JOB TALK: Education and Poverty
Improving Academic Performance in Chicago Public Schools: The Effect of Double-Dose Algebra Policy
There is a nationwide push to increase the rigor of high school coursework so that all students are college-ready at graduation. Performance in freshman math has long been thought to have a significant impact on high school outcomes. The 2011 National Assessment of Educational Progress reports that only 35 percent of students enter high school with adequate math proficiency; black and Hispanic rates are even lower at 13 and 20 percent, respectively. These low performance metrics may explain the high failure rates observed in 9th grade coursework. In Chicago Public Schools (CPS), the focus of this study, roughly half of high school freshmen fail at least one course, with the highest failure rates in math. Concern about this fact and the apparent failure of remediation before high school led CPS to implement a “double-dose algebra” policy, beginning with students entering high school in the fall of 2003. Under this policy, students scoring below the national median on an 8th grade math test were assigned two periods of freshman algebra rather than one. I find that this program, which doubled instructional time, altered peer composition and emphasized problem solving skills, produced attainment and achievement effects (higher college entrance exam scores, high school graduation rates, college enrollment rates) far beyond what the math test score effects would have predicted.
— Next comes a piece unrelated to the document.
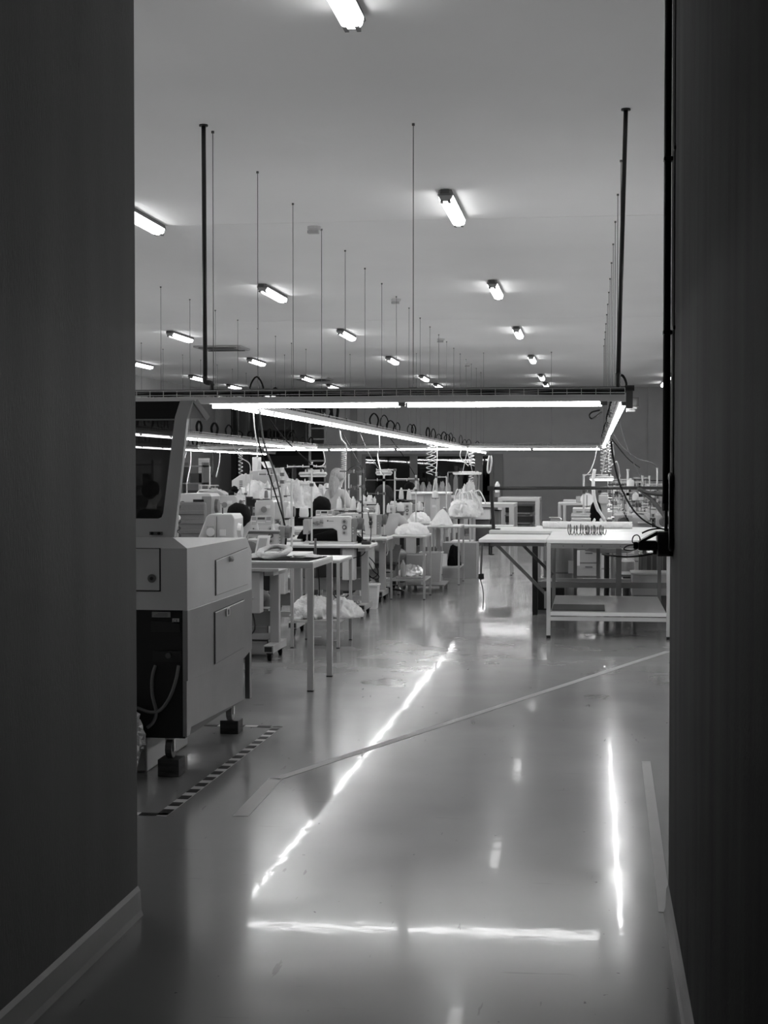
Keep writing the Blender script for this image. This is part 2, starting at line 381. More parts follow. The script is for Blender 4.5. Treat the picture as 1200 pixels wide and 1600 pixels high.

Kalena Cortes (B.A., University of California-San Diego; Ph.D., University of California-Berkeley) is an Assistant Professor at the Bush School of Government and Public Service at Texas A&M University. She studies issues of educational opportunity and social equality, focusing on identifying educational policies that help disadvantaged students at the K-12 and postsecondary levels. Her recent work examines the effects of double-dose algebra and course scheduling policies on student achievement, affirmative action policies in higher education, and the effect of legal status on college enrollment of immigrant youth. She has been published in The Review of Economics and Statistics, Economics of Education Review, National Tax Journal, American Economic Review Papers and Proceedings, and The B.E. Journal of Economic Analysis & Policy. Her work has also garnered wider attention and is featured in Education Week, Houston Chronicle, Atlanta Journal Constitution, Education Next, The Chronicle of Higher Education, and Inside Higher Ed. Dr. Cortes has received grants and fellowships from the Spencer Foundation, the American Educational Research Association, the W.E. Upjohn Institute for Employment Research, the National Institutes of Health, and the U.S. Department of Education/Institute of Education Sciences. She recently received a three-year faculty fellowship from the Greater Texas Foundation to study ways in which institutions and state policies can help bolster the number of minority and low-income high school graduates who go on to achieve a college degree.